“Rio 2: Missione Amazzonia” ci ha piacevolmente sorpreso: un prodotto vivace, ben fatto, pieno di colore e di movimento che risultano poi enfatizzati dai ritmi della samba, della bossa nova, di tutti quei generi musicali che – mescolati magari con altro – assicurano al lungometraggio un timbro irresistibilmente carioca
Tra gli eventi più attesi del Future Film Festival 2014, svoltosi la settimana scorsa a Bologna, vi era senz’altro l’anteprima di Rio 2: Missione Amazzonia, film d’animazione che invaderà a breve le sale italiane. Una premiere importante, quindi, ma a renderla tale è stata anche la presenza del brasiliano Carlos Saldanha, brillante cineasta che presso gli studios americani ha ottenuto una lunga serie di successi, tra i quali spicca la saga de L’era glaciale nella cui creazione e sviluppo ha svolto un ruolo di primo piano.
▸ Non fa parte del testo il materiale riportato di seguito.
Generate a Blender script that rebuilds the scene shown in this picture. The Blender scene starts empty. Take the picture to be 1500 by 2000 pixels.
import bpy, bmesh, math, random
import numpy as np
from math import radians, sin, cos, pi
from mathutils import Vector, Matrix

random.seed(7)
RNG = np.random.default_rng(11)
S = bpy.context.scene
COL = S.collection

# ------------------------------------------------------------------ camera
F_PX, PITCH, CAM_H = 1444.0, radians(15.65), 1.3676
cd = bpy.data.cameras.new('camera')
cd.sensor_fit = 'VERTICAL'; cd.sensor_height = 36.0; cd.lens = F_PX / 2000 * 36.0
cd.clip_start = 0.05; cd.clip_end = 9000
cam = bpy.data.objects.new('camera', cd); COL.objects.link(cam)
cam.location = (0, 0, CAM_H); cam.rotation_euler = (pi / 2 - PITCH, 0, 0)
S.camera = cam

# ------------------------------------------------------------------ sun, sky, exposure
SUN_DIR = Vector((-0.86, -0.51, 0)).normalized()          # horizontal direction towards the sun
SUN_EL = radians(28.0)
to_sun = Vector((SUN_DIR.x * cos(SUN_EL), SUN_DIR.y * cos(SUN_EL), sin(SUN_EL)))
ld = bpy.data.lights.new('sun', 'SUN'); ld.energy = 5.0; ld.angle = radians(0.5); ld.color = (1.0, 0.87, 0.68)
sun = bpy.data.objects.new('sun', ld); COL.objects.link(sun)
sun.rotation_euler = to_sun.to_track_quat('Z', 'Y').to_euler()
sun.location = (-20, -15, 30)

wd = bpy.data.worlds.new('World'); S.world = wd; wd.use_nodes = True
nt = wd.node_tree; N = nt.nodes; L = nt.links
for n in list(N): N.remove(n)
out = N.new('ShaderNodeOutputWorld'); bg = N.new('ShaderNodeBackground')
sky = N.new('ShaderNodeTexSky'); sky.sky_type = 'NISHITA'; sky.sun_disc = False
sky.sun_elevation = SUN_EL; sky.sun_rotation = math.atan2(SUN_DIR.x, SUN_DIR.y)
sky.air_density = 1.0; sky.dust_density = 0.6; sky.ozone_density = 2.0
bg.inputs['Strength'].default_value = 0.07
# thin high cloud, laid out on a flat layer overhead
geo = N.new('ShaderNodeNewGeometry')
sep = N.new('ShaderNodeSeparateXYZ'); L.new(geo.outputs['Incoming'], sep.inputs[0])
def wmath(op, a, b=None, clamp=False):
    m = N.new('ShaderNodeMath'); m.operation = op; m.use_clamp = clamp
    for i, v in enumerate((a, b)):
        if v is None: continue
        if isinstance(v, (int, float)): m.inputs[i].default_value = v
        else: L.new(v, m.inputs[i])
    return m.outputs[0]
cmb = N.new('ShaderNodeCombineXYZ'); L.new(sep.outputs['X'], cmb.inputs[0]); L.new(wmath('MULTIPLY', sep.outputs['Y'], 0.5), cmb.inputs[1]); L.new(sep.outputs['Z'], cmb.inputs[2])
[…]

Gli animali, preistorici o meno, sembrano rientrare tra le sue principali fonti di ispirazione, in ogni caso averlo a Bologna è stato particolarmente proficuo, visto che Saldanha non si è limitato a “fare presenza”; si è prodigato, al contrario, in una stupefacente lezione di cinema, da cui si è potuto apprendere parecchio; e non solo sulla sua ispirazione artistica, ma anche riguardo alle soluzioni tecniche adottate da lui e da quello staff, decisamente nutrito, che lo assiste in ogni fase della lavorazione. Di questo “evento nell’evento” parleremo in separata sede. Per ora limitiamoci a dire due parole sul film.
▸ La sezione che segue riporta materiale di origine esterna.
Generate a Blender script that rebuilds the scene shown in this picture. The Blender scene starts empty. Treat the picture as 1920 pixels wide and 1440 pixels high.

In primo luogo occorre confessare una cosa: il primissimo Rio a suo tempo non lo avevamo visto, un po’ per circostanze fortuite, un po’ per quel senso di saturazione che l’animazione statunitense occasionalmente può dare, specie quando comincia a battere troppo sulle avventure dei soliti animaletti antropomorfi. Al sequel ci si è pertanto accostati senza particolari aspettative. Ed è anche per questo, forse, che Rio 2: Missione Amazzonia ci ha piacevolmente sorpreso: un prodotto vivace, ben fatto, pieno di colore e di movimento che risultano poi enfatizzati dai ritmi della samba, della bossa nova, di tutti quei generi musicali che – mescolati magari con altro – assicurano al lungometraggio un timbro irresistibilmente carioca. Di fondo vi è una favoletta ecologica anche piuttosto semplice. La prevedibilità dell’intreccio non pregiudica però il fatto che la narrazione si sviluppi con un certo brio, rivelandosi strada facendo divertente è graziosa. Ne è protagonista la famigliola di Blu e Linda, coppia di pappagallini – per la precisione sono Ara Macao Blu, una specie a rischio di estinzione – già cari al pubblico del primo Rio. La loro vita cinematografica si arricchisce, in questo secondo capitolo, di una nuova sfida: li vediamo muoversi da Rio de Janeiro alla volta dell’Amazzonia, col duplice scopo di ritrovare le proprie origini e aiutare una coppia di umani, loro amici, a fermare il disboscamento selvaggio della foresta pluviale. Tra pericoli, piccole baruffe famigliari, affetti ritrovati, vecchi e nuovi nemici da affrontare, il viaggio di Blu e Linda si rivelerà quanto mai avventuroso. Non tutte le situazioni possono apparire altrettanto originali e riuscite. Ma, a partire dalle “Capoeira Turtles” con le loro movenze stralunate per arrivare poi al grande Cacatua bianco dall’eloquenza shakespeariana, un “villain” a modo suo memorabile e buffo, il film d’animazione diretto da Carlos Saldanha sa essere divertente e intratteneere piacevolmente il pubblico, catturato sia dai siparietti musicali che dalle altre gag, in cui affiora peraltro un non disprezzabile sentimento di vicinanza all’ambiente naturale.